Difficile de savoir qui, le premier, a eu la bonne idée de tremper un morceau de pain dans du fromage fondu parfumé au vin blanc.
On raconte que la fondue aurait été créée par les armaillis, ces pâtres des alpages qui vivaient dans un relatif isolement, se nourrissant de pain et de produits laitiers. Ils auraient développé l'habitude de tremper leur pain rassis dans du fromage fondu. Ce nouveau plat, né dans les montagnes, aurait ensuite doucement gagné la faveur des habitants des cantons du Valais, de Neuchâtel et de Fribourg. Introduit au menu de l'armée, il aurait atteint le statut de plat national de la Suisse après que les soldats en aient rapporté la recette dans leurs foyers.
Une légende attribue par ailleurs à un moine fribourgeois la paternité de la fondue. Ce gourmand aurait, vers le XIIIe siècle, cuisiné du fromage fondu pour contourner les rigoureuses règles du Carême. D'autres sources font référence à la première bataille de Kappel. En 1529, à l'époque des incessantes affrontements entraînés par la Réforme, des soldats ennemis peu motivés à se battre, auraient mis fin à la guerre en partageant la soupe au lait de Kappel, un camp ayant fourni le lait, l'autre, le pain. Même s'il n'est pas vraiment question de fromage ici, l'image sied bien à l'ambiance de convivialité qu'évoque la fondue.
Les origines de la fondue en font donc une affaire d'hommes et ce sont encore souvent les hommes qui la cuisinent. Olivier Schlegel, directeur général de Swiss pour le Canada, en perpétue la tradition au Québec en la préparant environ toutes les deux semaines pendant la froide saison. Établi depuis plusieurs années à Montréal, Olivier Schlegel a mis au point une version québécoise du plat suisse à base de gruyère, de vacherin québécois, de migneron et de cidre de pommes, mais partage volontiers son authentique recette de fondue suisse qui a fait ses preuves au Québec.
Pour quatre personnes, il utilise 300 grammes, de gruyère suisse et 150 grammes de fromage à raclette râpé à la main et 150 grammes de vacherin fribourgeois coupé en petits cubes. Il chauffe doucement les fromages râpés saupoudrés de fécule de maïs dans un caquelon préalablement frotté d'ail, un verre de vin suisse par personne, le fromage en cubes et un tout petit verre de kirsch dans lequel il fait diluer un rien de bicarbonate de soude. Il assaisonne sa fondue de muscade et de poivre frais du moulin. « C'est cinq minutes de travail pour trente minutes de plaisir », précise-t-il. Il choisit de préférence du pain de la veille qui tient mieux sur la fourchette puisque la coutume veut que celui qui échappe son morceau de pain paie la tournée ! La fondue se mange accompagnée d'un verre de vin blanc ou avec du thé. On peut servir à chaque convive un verre de kirsch dans lequel il humectera son pain avant de le tremper dans la fondue.

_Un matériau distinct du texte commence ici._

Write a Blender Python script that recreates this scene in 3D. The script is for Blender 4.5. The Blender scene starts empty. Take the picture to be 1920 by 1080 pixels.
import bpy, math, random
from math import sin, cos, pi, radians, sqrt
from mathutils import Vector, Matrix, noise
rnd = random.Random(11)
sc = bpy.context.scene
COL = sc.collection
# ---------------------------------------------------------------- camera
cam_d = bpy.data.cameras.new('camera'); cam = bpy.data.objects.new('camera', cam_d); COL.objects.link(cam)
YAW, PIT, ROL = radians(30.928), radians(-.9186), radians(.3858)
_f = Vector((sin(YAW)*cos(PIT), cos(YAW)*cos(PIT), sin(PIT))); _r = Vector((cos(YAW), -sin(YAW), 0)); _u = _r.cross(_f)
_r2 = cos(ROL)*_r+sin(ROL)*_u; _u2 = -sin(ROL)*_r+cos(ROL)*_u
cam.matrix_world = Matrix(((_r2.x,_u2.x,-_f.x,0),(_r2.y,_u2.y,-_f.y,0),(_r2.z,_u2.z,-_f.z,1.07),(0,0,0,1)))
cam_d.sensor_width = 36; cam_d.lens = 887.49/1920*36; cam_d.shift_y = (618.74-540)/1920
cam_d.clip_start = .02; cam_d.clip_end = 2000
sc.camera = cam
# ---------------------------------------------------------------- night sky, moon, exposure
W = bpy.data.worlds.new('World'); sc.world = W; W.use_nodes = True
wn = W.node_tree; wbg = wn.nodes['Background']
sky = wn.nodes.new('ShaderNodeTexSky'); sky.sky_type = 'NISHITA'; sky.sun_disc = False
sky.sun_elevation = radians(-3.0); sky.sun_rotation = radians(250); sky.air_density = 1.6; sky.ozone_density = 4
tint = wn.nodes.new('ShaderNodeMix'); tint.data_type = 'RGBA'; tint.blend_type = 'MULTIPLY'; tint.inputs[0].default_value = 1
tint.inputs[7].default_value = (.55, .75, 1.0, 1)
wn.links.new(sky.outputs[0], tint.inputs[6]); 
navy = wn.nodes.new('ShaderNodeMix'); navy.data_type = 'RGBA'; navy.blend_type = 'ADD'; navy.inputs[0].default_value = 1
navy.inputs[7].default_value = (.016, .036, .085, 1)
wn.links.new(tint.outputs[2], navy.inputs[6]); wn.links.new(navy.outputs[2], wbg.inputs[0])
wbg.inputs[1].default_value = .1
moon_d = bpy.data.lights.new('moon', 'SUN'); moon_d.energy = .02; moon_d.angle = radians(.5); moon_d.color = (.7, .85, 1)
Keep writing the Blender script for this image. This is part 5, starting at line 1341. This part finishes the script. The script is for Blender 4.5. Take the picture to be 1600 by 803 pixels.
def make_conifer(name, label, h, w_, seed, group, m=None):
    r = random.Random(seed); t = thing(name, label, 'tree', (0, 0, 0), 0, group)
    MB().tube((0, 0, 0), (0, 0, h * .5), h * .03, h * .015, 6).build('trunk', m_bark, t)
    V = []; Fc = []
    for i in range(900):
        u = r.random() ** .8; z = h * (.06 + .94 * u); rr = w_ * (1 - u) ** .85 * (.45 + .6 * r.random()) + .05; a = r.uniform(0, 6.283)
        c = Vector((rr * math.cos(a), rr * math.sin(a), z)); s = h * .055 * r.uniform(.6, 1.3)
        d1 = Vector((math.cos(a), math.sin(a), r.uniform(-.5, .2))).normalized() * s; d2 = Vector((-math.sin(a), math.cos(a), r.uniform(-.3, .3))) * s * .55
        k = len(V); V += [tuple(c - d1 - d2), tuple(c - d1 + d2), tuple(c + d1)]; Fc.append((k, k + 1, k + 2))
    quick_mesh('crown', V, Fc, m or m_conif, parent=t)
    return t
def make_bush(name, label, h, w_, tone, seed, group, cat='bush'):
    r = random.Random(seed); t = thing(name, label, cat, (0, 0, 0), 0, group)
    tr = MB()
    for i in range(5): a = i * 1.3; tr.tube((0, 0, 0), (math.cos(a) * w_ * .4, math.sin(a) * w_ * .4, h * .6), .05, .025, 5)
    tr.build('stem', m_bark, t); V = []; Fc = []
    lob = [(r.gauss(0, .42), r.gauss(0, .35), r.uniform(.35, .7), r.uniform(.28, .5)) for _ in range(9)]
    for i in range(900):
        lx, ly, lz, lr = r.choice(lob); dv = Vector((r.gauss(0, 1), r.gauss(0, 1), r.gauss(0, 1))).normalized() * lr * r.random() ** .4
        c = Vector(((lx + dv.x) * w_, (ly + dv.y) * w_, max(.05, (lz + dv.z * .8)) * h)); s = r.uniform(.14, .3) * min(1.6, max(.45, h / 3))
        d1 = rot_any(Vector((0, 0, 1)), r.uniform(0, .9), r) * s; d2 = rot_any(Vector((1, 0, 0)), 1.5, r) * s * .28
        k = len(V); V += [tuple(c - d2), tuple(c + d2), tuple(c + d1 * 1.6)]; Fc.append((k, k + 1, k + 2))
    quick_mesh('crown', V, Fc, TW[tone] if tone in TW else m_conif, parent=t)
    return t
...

Il existe en fait plusieurs versions de la célèbre fondue, puisque les régions du Valais, de Neuchâtel, de Fribourg et du canton de Vaud l'apprêtent chacune différemment, utilisant les fromages et les vins qui lui sont propres. La fondue a également connu une certaine diversification ces dernières années. On voit maintenant au menu, sans que les Suisses ne crient à l'hérésie, de la fondue au fromage de chèvre, de la fondue aux champignons et de la fondue à la tomate qui se sert à la louche sur des petites pommes de terre bouillies. On fait même de la fondue au champagne, réputée plus légère. Cependant, même si la fondue et le chocolat sont suisses, la fondue au chocolat, elle, ne l'est pas. La preuve que le pays de la fondue et du chocolat ne se permet pas toutes les fantaisies.